San Juan Damasceno  afirmaba que la música es “el arte de los sonidos que se llaman entre sí”, y es precisamente esa la sucesión armoniosa y misteriosa con que quien canta va tejiendo,  un punctum junto a otro punctum, un neuma junto a otro neuma, el camino hacia las alturas, ruta aérea con destino al Cielo.

Sigo imaginándome al conde Antoine de Saint-Exupéry montado en su monoplano, mientras la luna, femenina, insinúa su reflejo de plata en el río homónimo. Apenas le veo en su cabina, entre tanto piensa hacer caer una copiosa lluvia de neumas para hacer que el mundo sea un poco mejor al del día anterior.

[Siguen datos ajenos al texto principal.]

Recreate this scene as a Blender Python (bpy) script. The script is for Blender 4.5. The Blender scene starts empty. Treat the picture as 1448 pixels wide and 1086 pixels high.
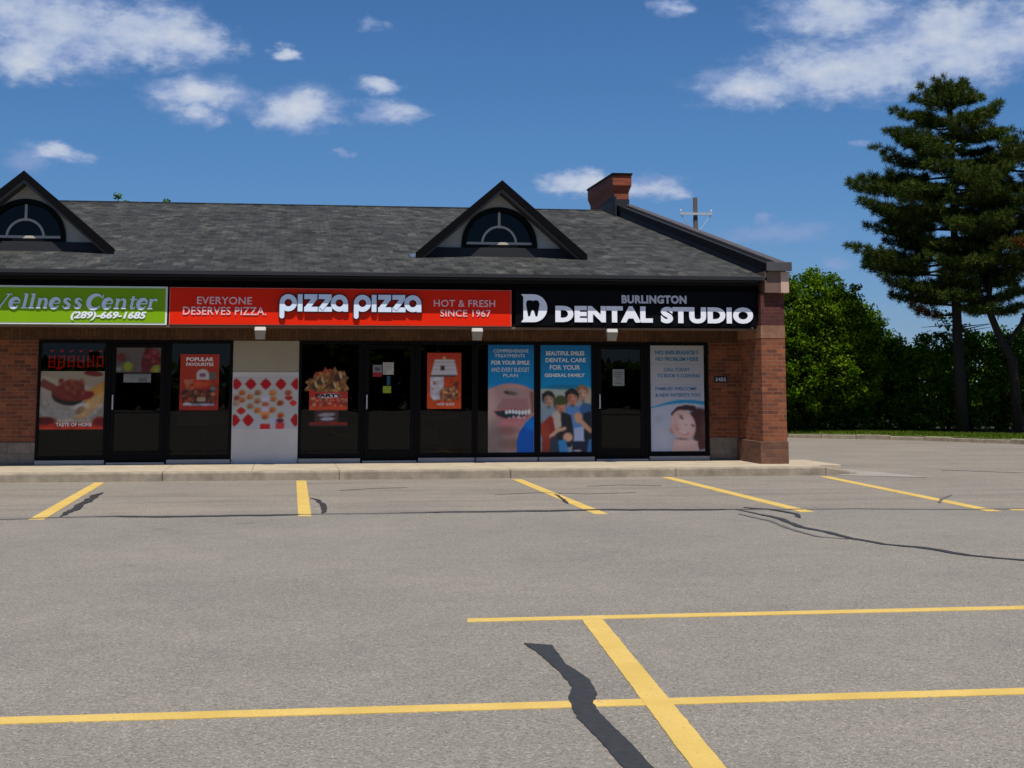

Así, el cantor gregoriano, misionero y sembrador de la Palabra, aventurero del aire, deja reflejos indelebles, cuando el arte le asiste, mientras el arco de su vuelo solitario, resulta cada vez más acabado y por tanto más fundido en la Perfección, hasta el día definitivo, en que el concierto de voces sea multitudinario. Un megaconcierto sagrado como ninguno, en la plenitud de la Presencia divina.

                                                                      Enrique MERELLO-GUILLEMINOT



(1) En 1998 un pescador encontró frente a las costas de Marsella una pulsera de identidad con el nombre del escritor aviador y de su esposa Consuelo. Diez años después se pudo desentrañar su misteriosa desaparición: el autor de Le Petit Prince y de Vol de nuit entre otros, estaba al mando de un P-38 Lightning, en vuelo de reconocimiento previo a la invasión aliada a Francia -la llamada “Operación Dragón”-, cuando fue abatido el 31 de julio de 1944 por un caza alemán.
(2) Los signos con los que se escribe el repertorio gregoriano. Constan de uno o varios sonidos por cada sílaba del texto.
(3) Expresó de ese momento culminante: “Cuando me muera, Señor, llego a ti, pues trabajé en tu nombre. Para ti la siembra” (Citadelle, 315).
(4) Cf. Lettre au Général X, en « Figaro Littéraire » del 10 de abril de 1948.